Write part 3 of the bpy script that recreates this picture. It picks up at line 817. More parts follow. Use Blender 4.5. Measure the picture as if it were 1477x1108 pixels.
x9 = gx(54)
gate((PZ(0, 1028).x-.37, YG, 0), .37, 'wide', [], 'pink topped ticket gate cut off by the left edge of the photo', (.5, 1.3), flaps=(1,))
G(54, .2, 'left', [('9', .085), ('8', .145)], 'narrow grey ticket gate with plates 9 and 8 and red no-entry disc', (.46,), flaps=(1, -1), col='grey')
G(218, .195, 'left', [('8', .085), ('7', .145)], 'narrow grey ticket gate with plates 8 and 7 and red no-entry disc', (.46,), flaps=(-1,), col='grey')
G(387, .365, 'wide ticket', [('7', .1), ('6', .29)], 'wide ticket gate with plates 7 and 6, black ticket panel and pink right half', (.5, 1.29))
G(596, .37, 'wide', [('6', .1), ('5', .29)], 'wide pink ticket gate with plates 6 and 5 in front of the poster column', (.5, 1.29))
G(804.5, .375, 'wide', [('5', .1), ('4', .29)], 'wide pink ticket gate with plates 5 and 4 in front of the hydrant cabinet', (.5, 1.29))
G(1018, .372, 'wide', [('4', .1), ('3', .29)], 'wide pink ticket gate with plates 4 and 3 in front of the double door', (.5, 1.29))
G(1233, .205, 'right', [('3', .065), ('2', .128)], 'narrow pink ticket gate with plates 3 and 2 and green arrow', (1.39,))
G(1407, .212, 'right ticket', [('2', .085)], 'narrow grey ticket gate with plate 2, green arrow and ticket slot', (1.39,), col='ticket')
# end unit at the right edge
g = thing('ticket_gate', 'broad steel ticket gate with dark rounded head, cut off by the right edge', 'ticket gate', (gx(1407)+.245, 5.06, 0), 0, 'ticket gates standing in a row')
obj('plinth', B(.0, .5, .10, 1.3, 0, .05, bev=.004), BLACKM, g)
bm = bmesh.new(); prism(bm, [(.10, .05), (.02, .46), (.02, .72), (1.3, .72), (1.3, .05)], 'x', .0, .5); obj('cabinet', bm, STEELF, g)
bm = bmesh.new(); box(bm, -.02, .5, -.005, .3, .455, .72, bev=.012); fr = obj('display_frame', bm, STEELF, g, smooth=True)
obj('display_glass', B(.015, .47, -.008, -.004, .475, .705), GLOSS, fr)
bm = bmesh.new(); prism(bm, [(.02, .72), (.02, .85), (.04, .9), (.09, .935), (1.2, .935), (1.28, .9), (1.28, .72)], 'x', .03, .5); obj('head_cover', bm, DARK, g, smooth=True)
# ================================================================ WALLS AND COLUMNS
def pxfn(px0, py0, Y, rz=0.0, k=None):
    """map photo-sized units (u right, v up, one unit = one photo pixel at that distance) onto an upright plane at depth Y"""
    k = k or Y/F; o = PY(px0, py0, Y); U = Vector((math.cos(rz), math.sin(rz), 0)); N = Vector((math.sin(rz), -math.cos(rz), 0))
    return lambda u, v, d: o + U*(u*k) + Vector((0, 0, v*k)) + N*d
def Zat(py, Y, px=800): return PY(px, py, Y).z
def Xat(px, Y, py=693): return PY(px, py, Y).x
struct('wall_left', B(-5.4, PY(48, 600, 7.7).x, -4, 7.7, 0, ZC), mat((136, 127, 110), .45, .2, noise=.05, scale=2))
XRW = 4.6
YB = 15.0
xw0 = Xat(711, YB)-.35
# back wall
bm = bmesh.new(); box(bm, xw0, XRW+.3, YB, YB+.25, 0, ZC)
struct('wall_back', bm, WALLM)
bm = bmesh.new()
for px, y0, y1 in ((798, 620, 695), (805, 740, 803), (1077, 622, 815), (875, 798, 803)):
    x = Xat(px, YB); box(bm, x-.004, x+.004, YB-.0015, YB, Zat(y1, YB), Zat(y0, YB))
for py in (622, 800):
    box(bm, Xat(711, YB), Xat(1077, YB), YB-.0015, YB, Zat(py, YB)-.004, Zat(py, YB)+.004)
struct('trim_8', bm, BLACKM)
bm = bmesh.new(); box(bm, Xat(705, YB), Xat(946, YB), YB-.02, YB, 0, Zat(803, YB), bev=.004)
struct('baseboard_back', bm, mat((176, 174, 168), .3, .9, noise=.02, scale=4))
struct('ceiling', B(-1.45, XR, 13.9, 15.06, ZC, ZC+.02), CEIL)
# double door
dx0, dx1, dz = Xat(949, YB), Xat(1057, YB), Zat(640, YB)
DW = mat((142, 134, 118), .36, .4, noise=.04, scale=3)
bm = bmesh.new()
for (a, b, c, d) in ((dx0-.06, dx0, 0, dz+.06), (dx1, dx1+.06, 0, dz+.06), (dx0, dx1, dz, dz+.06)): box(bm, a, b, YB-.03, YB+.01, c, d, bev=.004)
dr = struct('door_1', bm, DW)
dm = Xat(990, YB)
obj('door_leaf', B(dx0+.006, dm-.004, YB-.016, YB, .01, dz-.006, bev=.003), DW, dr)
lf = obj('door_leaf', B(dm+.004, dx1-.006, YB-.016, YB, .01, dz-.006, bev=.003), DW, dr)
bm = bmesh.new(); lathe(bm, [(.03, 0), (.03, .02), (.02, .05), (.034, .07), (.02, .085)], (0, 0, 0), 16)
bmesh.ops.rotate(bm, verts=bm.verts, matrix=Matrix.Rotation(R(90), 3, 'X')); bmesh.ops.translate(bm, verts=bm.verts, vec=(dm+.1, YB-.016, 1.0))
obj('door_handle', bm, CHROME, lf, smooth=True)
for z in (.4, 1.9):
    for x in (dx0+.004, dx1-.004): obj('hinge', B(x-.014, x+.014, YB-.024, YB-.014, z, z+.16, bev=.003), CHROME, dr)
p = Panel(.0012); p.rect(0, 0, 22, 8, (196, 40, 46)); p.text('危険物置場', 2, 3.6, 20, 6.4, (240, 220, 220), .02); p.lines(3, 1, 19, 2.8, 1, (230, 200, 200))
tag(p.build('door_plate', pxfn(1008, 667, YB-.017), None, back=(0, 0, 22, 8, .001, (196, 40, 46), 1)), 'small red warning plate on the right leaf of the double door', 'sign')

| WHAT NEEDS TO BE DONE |
Select every line of the material above holding the word "that" and copy it.

| ANSWER TO THIS TASK |
Write part 3 of the bpy script that recreates this picture. It picks up at line 817. More parts follow. Use Blender 4.5. Measure the picture as if it were 1477x1108 pixels.
    """map photo-sized units (u right, v up, one unit = one photo pixel at that distance) onto an upright plane at depth Y"""